> **Set problem**:
In the listing below, locate the line containing "Continue the Godot" and the line containing "x += adv[i]". Output both of them and every line between, exactly as written, and nothing more.
--- Begin Exercise input ---
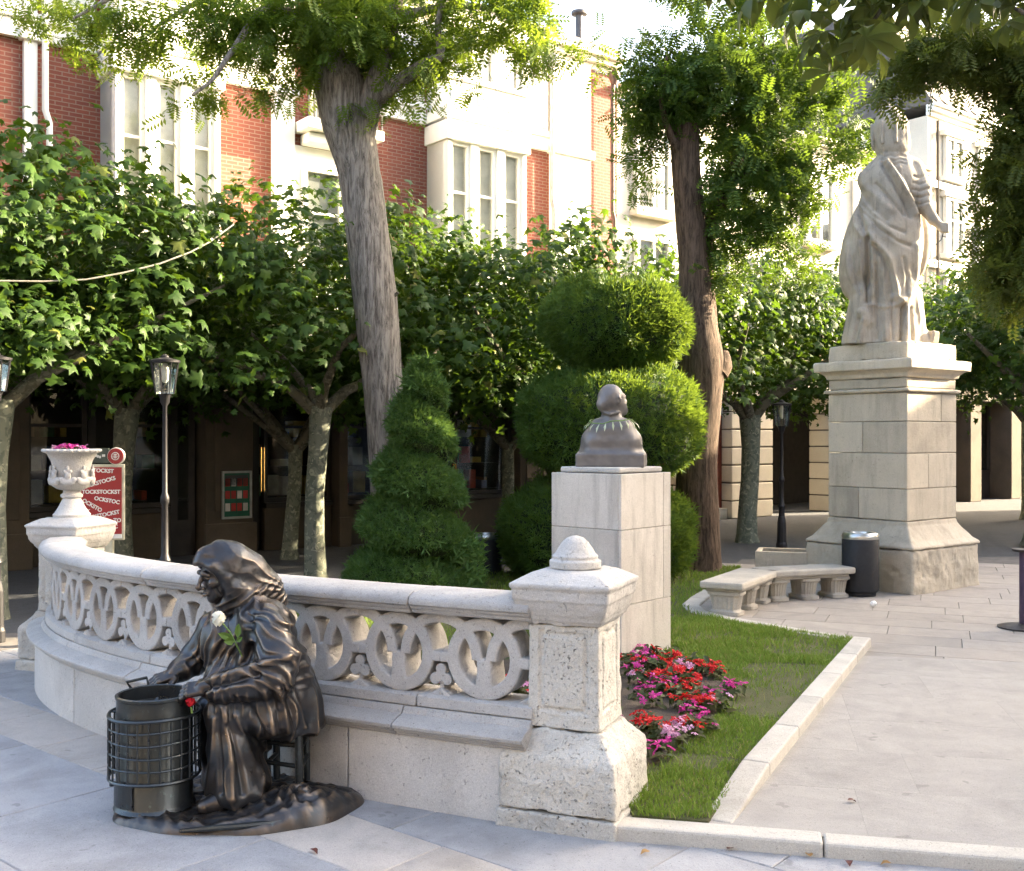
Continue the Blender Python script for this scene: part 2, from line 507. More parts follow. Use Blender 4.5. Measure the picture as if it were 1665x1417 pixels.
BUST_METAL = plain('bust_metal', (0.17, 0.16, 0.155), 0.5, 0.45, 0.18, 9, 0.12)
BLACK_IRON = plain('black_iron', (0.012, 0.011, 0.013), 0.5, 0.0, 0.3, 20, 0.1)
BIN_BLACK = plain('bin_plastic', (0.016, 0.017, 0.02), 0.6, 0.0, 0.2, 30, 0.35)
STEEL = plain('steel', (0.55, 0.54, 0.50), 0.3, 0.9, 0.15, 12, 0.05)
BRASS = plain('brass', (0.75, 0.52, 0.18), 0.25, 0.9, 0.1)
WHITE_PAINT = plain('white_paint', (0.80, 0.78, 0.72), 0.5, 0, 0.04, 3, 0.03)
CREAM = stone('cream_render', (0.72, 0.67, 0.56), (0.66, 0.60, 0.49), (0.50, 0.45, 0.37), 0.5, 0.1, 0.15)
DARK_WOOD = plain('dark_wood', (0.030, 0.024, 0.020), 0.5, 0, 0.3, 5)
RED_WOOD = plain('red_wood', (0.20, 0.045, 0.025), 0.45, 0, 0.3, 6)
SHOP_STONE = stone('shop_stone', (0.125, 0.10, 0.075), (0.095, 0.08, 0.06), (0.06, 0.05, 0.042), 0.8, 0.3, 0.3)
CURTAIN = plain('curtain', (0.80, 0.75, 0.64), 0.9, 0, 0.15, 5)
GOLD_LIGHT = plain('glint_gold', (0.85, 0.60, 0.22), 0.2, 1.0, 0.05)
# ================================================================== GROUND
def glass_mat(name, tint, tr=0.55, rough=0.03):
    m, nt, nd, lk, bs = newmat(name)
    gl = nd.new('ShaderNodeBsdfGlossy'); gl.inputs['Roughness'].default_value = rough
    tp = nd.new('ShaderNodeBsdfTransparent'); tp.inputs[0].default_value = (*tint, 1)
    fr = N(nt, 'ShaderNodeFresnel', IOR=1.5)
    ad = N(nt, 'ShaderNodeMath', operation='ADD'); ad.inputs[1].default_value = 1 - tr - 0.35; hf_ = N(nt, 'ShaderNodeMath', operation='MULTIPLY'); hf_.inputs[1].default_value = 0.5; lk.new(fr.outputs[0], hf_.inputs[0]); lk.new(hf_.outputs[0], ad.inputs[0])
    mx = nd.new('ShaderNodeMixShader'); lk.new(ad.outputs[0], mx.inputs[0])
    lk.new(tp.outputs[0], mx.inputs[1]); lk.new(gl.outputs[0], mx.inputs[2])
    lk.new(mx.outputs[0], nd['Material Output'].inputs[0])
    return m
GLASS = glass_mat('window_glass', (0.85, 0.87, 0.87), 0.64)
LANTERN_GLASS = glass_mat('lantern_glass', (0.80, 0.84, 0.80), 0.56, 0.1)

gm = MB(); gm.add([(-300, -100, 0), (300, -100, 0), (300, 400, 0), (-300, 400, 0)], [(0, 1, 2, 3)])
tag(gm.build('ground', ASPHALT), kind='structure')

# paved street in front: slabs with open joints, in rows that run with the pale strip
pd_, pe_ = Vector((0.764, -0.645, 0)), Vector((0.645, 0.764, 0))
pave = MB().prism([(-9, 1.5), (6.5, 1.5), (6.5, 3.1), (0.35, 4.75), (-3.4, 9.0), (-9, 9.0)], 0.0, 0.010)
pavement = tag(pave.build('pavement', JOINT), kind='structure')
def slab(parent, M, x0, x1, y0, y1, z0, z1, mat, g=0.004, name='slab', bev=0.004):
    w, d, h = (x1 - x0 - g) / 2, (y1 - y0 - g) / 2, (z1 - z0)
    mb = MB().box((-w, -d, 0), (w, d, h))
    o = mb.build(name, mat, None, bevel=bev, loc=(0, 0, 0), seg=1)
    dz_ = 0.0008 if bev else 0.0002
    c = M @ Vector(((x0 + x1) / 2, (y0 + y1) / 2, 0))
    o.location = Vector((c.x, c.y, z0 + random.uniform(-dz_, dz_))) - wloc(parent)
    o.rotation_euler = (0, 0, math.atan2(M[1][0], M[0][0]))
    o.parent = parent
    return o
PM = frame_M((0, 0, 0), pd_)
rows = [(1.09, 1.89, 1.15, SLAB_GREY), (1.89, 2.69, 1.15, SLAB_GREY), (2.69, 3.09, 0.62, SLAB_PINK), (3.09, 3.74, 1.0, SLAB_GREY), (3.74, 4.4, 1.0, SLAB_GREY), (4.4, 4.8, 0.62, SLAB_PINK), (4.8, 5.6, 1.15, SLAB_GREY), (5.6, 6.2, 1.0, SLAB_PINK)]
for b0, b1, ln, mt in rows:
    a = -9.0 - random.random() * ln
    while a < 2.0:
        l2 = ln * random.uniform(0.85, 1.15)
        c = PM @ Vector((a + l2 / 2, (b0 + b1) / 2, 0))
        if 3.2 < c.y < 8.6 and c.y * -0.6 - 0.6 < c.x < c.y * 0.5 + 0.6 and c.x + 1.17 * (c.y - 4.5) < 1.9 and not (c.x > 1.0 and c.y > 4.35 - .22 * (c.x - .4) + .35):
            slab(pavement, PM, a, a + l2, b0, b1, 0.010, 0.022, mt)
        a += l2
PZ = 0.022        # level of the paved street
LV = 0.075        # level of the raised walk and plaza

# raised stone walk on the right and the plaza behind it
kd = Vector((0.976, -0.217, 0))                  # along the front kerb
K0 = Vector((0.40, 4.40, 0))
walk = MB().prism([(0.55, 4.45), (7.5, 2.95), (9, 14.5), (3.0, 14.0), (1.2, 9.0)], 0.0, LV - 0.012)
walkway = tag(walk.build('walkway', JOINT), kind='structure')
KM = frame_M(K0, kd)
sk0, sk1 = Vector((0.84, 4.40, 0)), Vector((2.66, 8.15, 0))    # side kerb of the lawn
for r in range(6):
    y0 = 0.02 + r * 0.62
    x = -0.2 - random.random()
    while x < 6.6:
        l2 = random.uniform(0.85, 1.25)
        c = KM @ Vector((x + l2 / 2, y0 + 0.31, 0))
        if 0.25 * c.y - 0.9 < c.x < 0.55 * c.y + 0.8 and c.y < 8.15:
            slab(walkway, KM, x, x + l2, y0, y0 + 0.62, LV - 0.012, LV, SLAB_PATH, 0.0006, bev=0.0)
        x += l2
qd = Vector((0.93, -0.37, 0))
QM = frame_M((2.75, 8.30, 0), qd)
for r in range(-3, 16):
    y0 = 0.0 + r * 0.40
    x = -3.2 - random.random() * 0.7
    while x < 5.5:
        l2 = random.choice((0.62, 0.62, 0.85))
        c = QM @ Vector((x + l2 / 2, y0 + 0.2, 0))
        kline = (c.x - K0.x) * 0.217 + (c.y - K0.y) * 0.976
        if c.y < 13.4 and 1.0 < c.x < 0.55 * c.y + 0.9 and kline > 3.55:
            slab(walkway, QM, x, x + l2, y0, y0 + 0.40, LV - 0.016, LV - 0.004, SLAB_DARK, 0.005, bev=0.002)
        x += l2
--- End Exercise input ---
--- Begin Exercise input ---
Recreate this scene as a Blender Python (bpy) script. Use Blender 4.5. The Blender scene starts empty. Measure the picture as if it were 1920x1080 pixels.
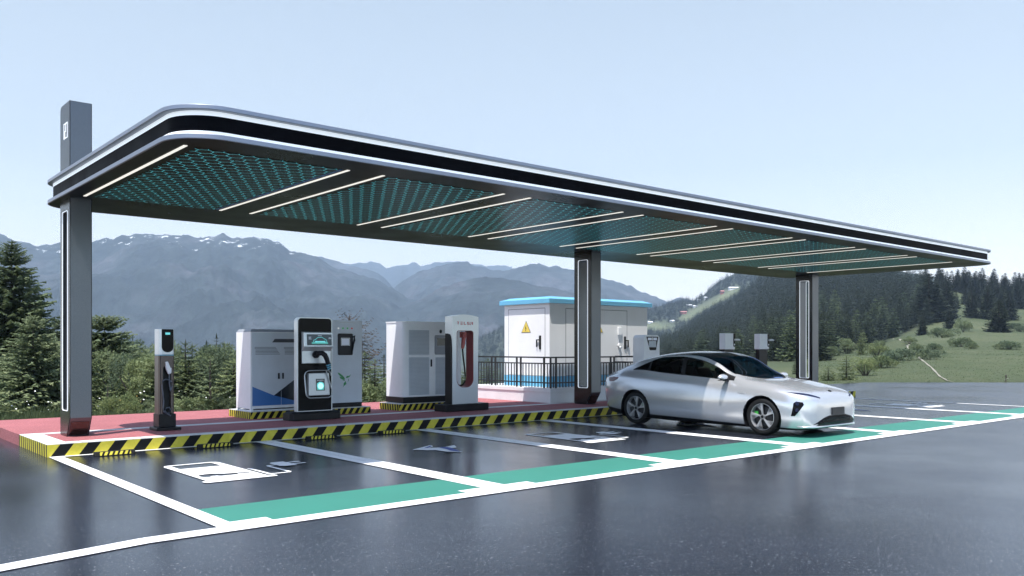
--- End Exercise input ---
--- Begin Exercise input ---
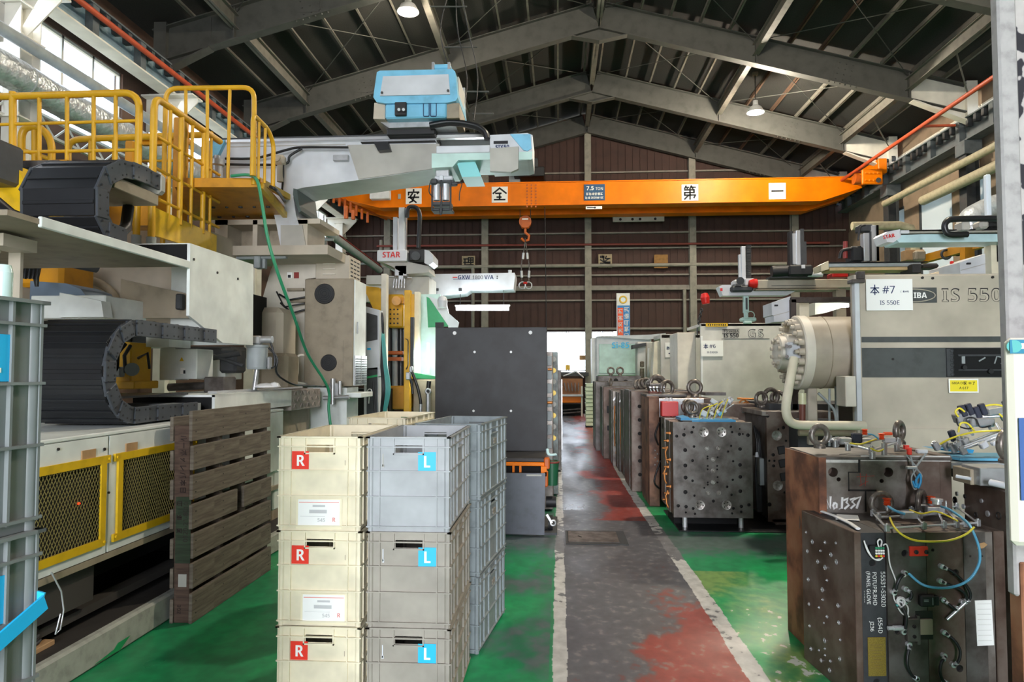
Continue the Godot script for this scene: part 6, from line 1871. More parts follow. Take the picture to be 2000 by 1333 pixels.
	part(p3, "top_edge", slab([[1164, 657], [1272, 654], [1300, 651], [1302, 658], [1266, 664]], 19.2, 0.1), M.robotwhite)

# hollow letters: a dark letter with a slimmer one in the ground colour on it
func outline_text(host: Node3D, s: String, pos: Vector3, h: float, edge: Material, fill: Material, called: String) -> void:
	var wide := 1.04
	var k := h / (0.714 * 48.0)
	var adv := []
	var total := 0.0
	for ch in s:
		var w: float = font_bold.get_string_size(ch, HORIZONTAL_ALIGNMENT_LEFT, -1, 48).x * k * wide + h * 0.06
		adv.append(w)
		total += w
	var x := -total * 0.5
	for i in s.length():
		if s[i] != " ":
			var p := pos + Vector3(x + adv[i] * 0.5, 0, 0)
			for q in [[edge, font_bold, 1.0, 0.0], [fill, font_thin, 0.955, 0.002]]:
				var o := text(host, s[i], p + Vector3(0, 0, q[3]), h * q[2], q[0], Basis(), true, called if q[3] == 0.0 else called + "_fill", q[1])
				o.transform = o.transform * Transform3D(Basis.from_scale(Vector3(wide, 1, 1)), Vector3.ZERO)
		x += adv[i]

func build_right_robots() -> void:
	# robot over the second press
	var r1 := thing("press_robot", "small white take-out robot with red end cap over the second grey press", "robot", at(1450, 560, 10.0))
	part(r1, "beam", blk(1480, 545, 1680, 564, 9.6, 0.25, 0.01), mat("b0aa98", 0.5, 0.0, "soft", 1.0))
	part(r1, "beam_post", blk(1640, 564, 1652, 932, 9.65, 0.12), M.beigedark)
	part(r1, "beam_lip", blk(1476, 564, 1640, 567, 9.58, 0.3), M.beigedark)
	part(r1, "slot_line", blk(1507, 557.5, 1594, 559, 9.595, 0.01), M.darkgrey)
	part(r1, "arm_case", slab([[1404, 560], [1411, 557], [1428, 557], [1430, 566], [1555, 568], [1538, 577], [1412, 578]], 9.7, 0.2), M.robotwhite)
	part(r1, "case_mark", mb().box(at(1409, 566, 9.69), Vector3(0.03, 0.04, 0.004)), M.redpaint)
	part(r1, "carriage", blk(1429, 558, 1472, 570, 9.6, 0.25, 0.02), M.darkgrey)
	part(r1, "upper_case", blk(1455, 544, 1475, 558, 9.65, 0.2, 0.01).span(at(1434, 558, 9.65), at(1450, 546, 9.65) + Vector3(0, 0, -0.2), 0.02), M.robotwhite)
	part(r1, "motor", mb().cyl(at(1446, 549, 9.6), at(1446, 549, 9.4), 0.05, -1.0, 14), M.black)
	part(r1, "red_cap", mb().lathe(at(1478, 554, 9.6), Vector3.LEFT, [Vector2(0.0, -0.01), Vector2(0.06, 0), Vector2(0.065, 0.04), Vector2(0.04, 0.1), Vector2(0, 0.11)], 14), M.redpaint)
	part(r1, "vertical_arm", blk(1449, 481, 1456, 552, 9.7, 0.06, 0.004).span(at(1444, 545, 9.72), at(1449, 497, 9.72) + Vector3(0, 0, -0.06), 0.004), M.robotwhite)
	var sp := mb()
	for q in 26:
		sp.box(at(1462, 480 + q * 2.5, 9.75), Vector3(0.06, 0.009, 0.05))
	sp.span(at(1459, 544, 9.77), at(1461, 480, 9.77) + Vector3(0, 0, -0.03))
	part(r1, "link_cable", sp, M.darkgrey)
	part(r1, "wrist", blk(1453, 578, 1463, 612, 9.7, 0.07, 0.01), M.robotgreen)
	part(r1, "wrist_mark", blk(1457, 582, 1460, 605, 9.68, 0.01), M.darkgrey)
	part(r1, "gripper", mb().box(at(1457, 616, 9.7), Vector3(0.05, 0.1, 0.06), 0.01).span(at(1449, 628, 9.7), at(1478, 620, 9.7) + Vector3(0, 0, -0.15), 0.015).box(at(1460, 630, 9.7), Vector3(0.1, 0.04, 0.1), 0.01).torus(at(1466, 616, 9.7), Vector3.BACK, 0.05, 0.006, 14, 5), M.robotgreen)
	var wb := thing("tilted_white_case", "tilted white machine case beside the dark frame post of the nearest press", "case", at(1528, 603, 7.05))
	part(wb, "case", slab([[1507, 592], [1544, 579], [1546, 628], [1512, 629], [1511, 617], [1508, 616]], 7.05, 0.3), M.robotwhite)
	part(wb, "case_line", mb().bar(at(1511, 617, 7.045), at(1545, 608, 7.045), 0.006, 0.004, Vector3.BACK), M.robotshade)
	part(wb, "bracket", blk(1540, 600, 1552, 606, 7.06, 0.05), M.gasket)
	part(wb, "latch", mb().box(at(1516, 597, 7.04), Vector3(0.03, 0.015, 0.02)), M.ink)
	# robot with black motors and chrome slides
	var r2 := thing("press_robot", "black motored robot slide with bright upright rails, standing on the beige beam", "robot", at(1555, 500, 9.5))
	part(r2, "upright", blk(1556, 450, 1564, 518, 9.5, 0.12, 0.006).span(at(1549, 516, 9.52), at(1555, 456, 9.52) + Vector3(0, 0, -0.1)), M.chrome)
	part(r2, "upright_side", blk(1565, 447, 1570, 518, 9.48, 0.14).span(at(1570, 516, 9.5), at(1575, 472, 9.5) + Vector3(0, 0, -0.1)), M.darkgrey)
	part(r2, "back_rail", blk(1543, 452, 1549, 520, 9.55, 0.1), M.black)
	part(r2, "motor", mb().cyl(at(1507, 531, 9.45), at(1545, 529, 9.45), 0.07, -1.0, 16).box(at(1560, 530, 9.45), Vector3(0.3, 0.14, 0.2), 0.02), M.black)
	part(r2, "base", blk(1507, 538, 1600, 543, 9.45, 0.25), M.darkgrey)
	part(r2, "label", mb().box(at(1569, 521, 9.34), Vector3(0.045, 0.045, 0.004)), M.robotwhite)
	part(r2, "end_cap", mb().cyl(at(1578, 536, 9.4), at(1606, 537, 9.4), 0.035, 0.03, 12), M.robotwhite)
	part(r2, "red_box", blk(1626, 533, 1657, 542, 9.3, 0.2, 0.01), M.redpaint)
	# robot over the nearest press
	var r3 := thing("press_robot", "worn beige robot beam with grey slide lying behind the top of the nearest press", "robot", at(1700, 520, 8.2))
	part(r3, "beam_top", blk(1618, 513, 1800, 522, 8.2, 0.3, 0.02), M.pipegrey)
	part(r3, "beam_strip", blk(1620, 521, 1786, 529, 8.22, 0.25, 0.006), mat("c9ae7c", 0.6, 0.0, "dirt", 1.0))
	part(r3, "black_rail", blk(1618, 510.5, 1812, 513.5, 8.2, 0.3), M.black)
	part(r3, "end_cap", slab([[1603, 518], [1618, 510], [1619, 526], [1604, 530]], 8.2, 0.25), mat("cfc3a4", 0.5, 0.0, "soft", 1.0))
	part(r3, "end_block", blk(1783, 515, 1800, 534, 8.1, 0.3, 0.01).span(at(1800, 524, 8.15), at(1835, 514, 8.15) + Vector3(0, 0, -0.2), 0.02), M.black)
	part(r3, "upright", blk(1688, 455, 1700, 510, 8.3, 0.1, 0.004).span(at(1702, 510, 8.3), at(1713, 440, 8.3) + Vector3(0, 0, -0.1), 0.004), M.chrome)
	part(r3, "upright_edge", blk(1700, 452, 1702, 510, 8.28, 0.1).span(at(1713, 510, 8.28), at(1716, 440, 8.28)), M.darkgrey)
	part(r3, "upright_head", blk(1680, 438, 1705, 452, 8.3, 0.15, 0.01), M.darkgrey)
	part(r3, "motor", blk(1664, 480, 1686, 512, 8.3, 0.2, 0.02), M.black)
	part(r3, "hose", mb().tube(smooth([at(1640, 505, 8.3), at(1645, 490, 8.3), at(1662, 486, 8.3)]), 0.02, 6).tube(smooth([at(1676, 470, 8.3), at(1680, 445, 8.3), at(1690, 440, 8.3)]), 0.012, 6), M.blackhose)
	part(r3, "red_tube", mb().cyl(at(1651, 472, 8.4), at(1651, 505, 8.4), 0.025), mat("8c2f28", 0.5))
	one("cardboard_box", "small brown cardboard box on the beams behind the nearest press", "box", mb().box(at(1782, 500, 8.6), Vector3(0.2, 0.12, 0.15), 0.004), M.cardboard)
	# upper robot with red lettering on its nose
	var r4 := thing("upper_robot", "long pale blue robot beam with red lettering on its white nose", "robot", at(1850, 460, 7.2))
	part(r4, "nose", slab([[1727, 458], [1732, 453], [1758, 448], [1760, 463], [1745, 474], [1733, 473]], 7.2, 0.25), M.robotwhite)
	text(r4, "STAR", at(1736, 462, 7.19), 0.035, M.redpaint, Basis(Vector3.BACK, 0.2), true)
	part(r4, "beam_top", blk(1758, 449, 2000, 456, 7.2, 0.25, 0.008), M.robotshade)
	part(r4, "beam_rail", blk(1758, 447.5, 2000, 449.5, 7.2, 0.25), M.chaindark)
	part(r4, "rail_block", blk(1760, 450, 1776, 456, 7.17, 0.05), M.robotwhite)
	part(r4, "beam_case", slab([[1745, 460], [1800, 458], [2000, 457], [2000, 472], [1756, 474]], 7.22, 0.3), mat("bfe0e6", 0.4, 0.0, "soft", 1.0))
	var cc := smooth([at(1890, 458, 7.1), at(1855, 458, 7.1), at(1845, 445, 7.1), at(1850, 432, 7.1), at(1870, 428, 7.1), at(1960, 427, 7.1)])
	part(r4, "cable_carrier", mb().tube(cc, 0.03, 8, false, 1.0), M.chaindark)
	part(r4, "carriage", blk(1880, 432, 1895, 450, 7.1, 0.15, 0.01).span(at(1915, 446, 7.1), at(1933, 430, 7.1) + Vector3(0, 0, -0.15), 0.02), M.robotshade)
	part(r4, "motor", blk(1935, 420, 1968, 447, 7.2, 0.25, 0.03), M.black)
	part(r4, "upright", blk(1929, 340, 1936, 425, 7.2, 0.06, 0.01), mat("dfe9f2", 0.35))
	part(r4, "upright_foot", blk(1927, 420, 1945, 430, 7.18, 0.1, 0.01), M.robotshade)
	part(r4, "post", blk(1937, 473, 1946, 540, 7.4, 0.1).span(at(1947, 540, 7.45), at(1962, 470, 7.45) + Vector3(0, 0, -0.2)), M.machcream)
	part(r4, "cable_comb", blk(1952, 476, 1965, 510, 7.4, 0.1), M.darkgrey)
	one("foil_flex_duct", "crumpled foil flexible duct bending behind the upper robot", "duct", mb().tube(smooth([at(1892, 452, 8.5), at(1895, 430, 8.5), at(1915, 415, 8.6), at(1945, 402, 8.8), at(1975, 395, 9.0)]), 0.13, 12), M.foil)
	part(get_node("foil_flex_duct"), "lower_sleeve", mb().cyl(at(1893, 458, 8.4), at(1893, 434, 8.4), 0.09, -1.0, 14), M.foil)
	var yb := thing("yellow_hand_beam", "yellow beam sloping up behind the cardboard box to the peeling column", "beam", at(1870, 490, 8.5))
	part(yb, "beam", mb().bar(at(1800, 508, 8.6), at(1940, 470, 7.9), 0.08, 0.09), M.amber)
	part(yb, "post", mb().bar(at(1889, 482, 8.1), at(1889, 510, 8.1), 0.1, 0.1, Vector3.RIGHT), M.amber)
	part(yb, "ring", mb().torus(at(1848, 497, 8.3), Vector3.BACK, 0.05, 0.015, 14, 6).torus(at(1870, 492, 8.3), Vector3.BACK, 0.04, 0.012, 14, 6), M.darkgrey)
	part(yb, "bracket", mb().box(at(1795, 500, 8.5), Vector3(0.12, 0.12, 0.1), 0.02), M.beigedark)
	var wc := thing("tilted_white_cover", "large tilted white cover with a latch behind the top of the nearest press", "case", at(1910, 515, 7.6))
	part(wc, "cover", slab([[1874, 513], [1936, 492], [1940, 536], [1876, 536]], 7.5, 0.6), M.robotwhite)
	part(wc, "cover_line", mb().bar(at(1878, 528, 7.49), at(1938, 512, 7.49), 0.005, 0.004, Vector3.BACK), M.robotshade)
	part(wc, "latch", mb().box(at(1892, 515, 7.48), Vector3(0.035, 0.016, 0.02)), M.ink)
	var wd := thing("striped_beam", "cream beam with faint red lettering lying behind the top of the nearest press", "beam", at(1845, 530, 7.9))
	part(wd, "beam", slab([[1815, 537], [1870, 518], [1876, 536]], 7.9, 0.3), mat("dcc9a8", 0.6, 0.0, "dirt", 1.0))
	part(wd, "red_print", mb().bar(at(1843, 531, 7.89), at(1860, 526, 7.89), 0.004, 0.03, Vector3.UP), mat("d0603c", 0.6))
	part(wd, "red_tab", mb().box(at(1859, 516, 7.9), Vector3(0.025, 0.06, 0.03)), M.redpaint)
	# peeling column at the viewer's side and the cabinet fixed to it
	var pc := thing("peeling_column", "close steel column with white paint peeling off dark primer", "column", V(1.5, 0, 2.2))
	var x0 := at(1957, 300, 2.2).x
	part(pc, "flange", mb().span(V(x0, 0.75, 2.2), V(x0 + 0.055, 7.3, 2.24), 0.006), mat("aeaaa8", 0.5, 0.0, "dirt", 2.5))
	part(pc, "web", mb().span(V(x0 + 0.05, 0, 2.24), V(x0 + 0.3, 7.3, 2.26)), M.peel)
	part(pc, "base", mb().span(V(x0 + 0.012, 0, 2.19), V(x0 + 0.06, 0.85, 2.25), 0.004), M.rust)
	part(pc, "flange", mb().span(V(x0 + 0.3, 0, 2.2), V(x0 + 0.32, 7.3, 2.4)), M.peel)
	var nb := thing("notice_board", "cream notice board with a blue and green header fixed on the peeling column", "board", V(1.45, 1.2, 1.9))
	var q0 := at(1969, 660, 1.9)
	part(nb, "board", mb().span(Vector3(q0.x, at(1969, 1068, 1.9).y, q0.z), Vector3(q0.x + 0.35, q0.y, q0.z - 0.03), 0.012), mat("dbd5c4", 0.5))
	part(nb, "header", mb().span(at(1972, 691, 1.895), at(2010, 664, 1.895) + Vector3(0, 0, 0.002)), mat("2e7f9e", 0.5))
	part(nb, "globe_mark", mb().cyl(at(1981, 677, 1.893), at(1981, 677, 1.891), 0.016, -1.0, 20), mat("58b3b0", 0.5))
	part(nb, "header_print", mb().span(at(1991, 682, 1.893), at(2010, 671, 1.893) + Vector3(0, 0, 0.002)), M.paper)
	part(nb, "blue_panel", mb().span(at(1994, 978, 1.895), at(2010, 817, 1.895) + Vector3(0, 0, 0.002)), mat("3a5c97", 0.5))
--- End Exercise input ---
> **Solved problem**:
Continue the Godot script for this scene: part 6, from line 1871. More parts follow. Take the picture to be 2000 by 1333 pixels.
	part(p3, "top_edge", slab([[1164, 657], [1272, 654], [1300, 651], [1302, 658], [1266, 664]], 19.2, 0.1), M.robotwhite)

# hollow letters: a dark letter with a slimmer one in the ground colour on it
func outline_text(host: Node3D, s: String, pos: Vector3, h: float, edge: Material, fill: Material, called: String) -> void:
	var wide := 1.04
	var k := h / (0.714 * 48.0)
	var adv := []
	var total := 0.0
	for ch in s:
		var w: float = font_bold.get_string_size(ch, HORIZONTAL_ALIGNMENT_LEFT, -1, 48).x * k * wide + h * 0.06
		adv.append(w)
		total += w
	var x := -total * 0.5
	for i in s.length():
		if s[i] != " ":
			var p := pos + Vector3(x + adv[i] * 0.5, 0, 0)
			for q in [[edge, font_bold, 1.0, 0.0], [fill, font_thin, 0.955, 0.002]]:
				var o := text(host, s[i], p + Vector3(0, 0, q[3]), h * q[2], q[0], Basis(), true, called if q[3] == 0.0 else called + "_fill", q[1])
				o.transform = o.transform * Transform3D(Basis.from_scale(Vector3(wide, 1, 1)), Vector3.ZERO)
		x += adv[i]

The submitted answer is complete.